*Data provided*.
* begin *
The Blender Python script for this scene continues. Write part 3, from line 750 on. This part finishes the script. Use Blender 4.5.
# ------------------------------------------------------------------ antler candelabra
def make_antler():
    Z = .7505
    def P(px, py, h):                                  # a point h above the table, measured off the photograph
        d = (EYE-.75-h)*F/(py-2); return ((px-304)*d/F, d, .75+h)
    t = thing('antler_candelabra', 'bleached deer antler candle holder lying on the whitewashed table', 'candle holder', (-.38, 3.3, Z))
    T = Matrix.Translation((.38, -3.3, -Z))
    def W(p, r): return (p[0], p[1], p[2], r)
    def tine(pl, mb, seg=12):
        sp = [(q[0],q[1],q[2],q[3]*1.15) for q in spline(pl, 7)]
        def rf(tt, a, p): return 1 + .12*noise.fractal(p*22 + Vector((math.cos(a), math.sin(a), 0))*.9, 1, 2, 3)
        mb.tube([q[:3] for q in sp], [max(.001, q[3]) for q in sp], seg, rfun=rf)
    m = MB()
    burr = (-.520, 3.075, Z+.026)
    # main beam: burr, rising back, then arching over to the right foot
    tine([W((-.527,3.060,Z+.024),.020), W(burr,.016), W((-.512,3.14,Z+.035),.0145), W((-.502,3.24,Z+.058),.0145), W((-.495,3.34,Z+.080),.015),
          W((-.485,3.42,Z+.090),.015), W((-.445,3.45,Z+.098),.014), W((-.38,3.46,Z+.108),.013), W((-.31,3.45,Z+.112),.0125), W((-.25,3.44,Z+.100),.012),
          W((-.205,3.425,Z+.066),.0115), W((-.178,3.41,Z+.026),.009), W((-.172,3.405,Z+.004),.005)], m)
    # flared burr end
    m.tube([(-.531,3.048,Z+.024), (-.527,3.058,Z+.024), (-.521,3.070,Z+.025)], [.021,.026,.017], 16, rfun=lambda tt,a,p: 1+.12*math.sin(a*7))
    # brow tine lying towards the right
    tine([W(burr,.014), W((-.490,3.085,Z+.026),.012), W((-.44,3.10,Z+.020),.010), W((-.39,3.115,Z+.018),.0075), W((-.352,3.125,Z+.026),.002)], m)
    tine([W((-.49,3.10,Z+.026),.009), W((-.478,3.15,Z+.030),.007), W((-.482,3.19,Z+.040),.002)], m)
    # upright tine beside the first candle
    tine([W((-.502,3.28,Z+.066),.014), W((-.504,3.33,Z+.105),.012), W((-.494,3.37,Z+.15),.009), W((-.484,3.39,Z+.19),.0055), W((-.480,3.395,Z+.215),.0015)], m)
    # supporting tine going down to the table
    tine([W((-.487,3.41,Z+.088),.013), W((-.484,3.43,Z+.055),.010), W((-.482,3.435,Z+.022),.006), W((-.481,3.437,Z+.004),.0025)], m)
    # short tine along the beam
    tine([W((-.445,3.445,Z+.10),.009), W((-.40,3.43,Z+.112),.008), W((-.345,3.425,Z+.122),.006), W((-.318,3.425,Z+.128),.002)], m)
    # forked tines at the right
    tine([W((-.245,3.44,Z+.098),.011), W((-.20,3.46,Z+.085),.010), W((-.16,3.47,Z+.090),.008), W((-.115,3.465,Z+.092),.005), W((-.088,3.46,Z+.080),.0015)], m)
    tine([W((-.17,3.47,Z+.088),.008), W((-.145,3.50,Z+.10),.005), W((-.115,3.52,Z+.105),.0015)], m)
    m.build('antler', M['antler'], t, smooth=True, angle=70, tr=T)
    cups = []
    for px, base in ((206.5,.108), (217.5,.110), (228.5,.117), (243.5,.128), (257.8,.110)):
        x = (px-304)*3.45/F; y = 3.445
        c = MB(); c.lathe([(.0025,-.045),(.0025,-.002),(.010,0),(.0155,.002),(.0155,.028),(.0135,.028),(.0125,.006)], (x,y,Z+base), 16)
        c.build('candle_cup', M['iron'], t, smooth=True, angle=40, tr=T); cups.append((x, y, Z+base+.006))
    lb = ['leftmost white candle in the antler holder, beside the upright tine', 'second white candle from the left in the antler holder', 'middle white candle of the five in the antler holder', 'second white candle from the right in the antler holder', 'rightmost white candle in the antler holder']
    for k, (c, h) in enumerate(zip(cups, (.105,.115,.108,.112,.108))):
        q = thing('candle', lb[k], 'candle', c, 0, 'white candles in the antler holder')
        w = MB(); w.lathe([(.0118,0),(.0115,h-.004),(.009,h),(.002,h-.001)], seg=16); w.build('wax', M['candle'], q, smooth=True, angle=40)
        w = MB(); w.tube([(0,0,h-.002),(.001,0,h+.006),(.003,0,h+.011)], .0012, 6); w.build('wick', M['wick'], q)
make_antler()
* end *
Return the listing above in full, character for character.

The Blender Python script for this scene continues. Write part 3, from line 750 on. This part finishes the script. Use Blender 4.5.
# ------------------------------------------------------------------ antler candelabra
def make_antler():
    Z = .7505
    def P(px, py, h):                                  # a point h above the table, measured off the photograph
        d = (EYE-.75-h)*F/(py-2); return ((px-304)*d/F, d, .75+h)
    t = thing('antler_candelabra', 'bleached deer antler candle holder lying on the whitewashed table', 'candle holder', (-.38, 3.3, Z))
    T = Matrix.Translation((.38, -3.3, -Z))
    def W(p, r): return (p[0], p[1], p[2], r)
    def tine(pl, mb, seg=12):
        sp = [(q[0],q[1],q[2],q[3]*1.15) for q in spline(pl, 7)]
        def rf(tt, a, p): return 1 + .12*noise.fractal(p*22 + Vector((math.cos(a), math.sin(a), 0))*.9, 1, 2, 3)
        mb.tube([q[:3] for q in sp], [max(.001, q[3]) for q in sp], seg, rfun=rf)
    m = MB()
    burr = (-.520, 3.075, Z+.026)
    # main beam: burr, rising back, then arching over to the right foot
    tine([W((-.527,3.060,Z+.024),.020), W(burr,.016), W((-.512,3.14,Z+.035),.0145), W((-.502,3.24,Z+.058),.0145), W((-.495,3.34,Z+.080),.015),
          W((-.485,3.42,Z+.090),.015), W((-.445,3.45,Z+.098),.014), W((-.38,3.46,Z+.108),.013), W((-.31,3.45,Z+.112),.0125), W((-.25,3.44,Z+.100),.012),
          W((-.205,3.425,Z+.066),.0115), W((-.178,3.41,Z+.026),.009), W((-.172,3.405,Z+.004),.005)], m)
    # flared burr end
    m.tube([(-.531,3.048,Z+.024), (-.527,3.058,Z+.024), (-.521,3.070,Z+.025)], [.021,.026,.017], 16, rfun=lambda tt,a,p: 1+.12*math.sin(a*7))
    # brow tine lying towards the right
    tine([W(burr,.014), W((-.490,3.085,Z+.026),.012), W((-.44,3.10,Z+.020),.010), W((-.39,3.115,Z+.018),.0075), W((-.352,3.125,Z+.026),.002)], m)
    tine([W((-.49,3.10,Z+.026),.009), W((-.478,3.15,Z+.030),.007), W((-.482,3.19,Z+.040),.002)], m)
    # upright tine beside the first candle
    tine([W((-.502,3.28,Z+.066),.014), W((-.504,3.33,Z+.105),.012), W((-.494,3.37,Z+.15),.009), W((-.484,3.39,Z+.19),.0055), W((-.480,3.395,Z+.215),.0015)], m)
    # supporting tine going down to the table
    tine([W((-.487,3.41,Z+.088),.013), W((-.484,3.43,Z+.055),.010), W((-.482,3.435,Z+.022),.006), W((-.481,3.437,Z+.004),.0025)], m)
    # short tine along the beam
    tine([W((-.445,3.445,Z+.10),.009), W((-.40,3.43,Z+.112),.008), W((-.345,3.425,Z+.122),.006), W((-.318,3.425,Z+.128),.002)], m)
    # forked tines at the right
    tine([W((-.245,3.44,Z+.098),.011), W((-.20,3.46,Z+.085),.010), W((-.16,3.47,Z+.090),.008), W((-.115,3.465,Z+.092),.005), W((-.088,3.46,Z+.080),.0015)], m)
    tine([W((-.17,3.47,Z+.088),.008), W((-.145,3.50,Z+.10),.005), W((-.115,3.52,Z+.105),.0015)], m)
    m.build('antler', M['antler'], t, smooth=True, angle=70, tr=T)
    cups = []
    for px, base in ((206.5,.108), (217.5,.110), (228.5,.117), (243.5,.128), (257.8,.110)):
        x = (px-304)*3.45/F; y = 3.445
        c = MB(); c.lathe([(.0025,-.045),(.0025,-.002),(.010,0),(.0155,.002),(.0155,.028),(.0135,.028),(.0125,.006)], (x,y,Z+base), 16)
        c.build('candle_cup', M['iron'], t, smooth=True, angle=40, tr=T); cups.append((x, y, Z+base+.006))
    lb = ['leftmost white candle in the antler holder, beside the upright tine', 'second white candle from the left in the antler holder', 'middle white candle of the five in the antler holder', 'second white candle from the right in the antler holder', 'rightmost white candle in the antler holder']
    for k, (c, h) in enumerate(zip(cups, (.105,.115,.108,.112,.108))):
        q = thing('candle', lb[k], 'candle', c, 0, 'white candles in the antler holder')
        w = MB(); w.lathe([(.0118,0),(.0115,h-.004),(.009,h),(.002,h-.001)], seg=16); w.build('wax', M['candle'], q, smooth=True, angle=40)
        w = MB(); w.tube([(0,0,h-.002),(.001,0,h+.006),(.003,0,h+.011)], .0012, 6); w.build('wick', M['wick'], q)
make_antler()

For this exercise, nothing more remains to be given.